If you’ve ever read a Shakespearian sonnet, you’ve read several lines of iambic pentameter. If you have no idea what that means, then take some reassurance in knowing that it didn’t stop you from reading the poem, and hopefully it didn’t stop you from appreciating Shakespeare’s skill. To truly understand and appreciate poetry, and especially to write successful poetry of your own, you’ll need a good understanding of things like meter, form and feet. A good basic understanding of these terms is the perfect place to start.

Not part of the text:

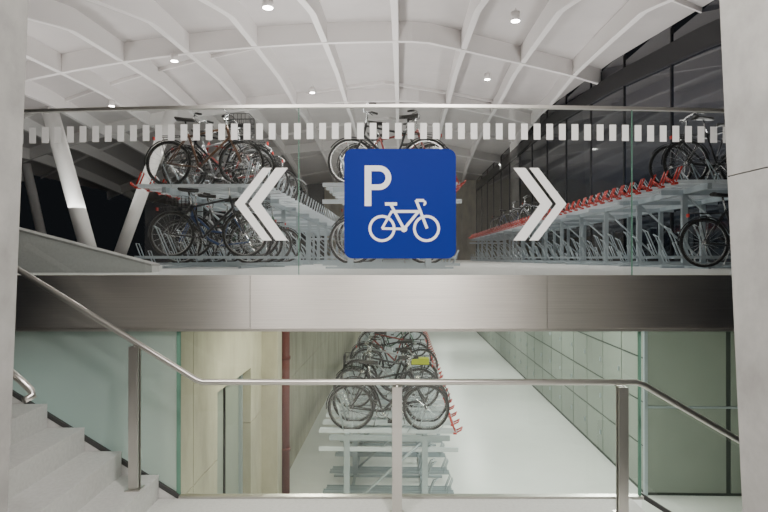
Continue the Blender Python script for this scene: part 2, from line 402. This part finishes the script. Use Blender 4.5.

An iamb is a pair of syllables, like “the dog.” When you say or hear “the dog,” the first word “the” isn’t stressed. But “dog” is stressed. It’s pronounced | the DOG |, not |THE dog|. That pattern (the DOG, ba BUM) is known as an iamb. A line made up of nothing but iambs would sound like the DOG the DOG the DOG the DOG, etc.
Pentameter refers to how many feet (an iamb is a type of foot) are in the line. If the following were examples of iambic pentameter poetry, they would read like this:
| the DOG | the DOG | the DOG | the DOG | the DOG
Note that the iamb, the DOG, was repeated 5 times, for the penta part of pentameter. At its most basic, that’s an example of iambic pentameter: 5 feet made up of iambs.
If | the DOG| were repeated only three times, it would be iambic trimeter, four times would make it tetrameter, and so forth. You can find many examples of this type of poetry construction in many poets’ works, but none seemed to use it as often and as freely as William Shakespeare. He used it liberally in his many sonnets, and even wrote lines of dialogue in his plays with this rhythm. And to think, all these years you have been appreciating these great works of literature without even having an iambic pentameter definition. It can only get better from here.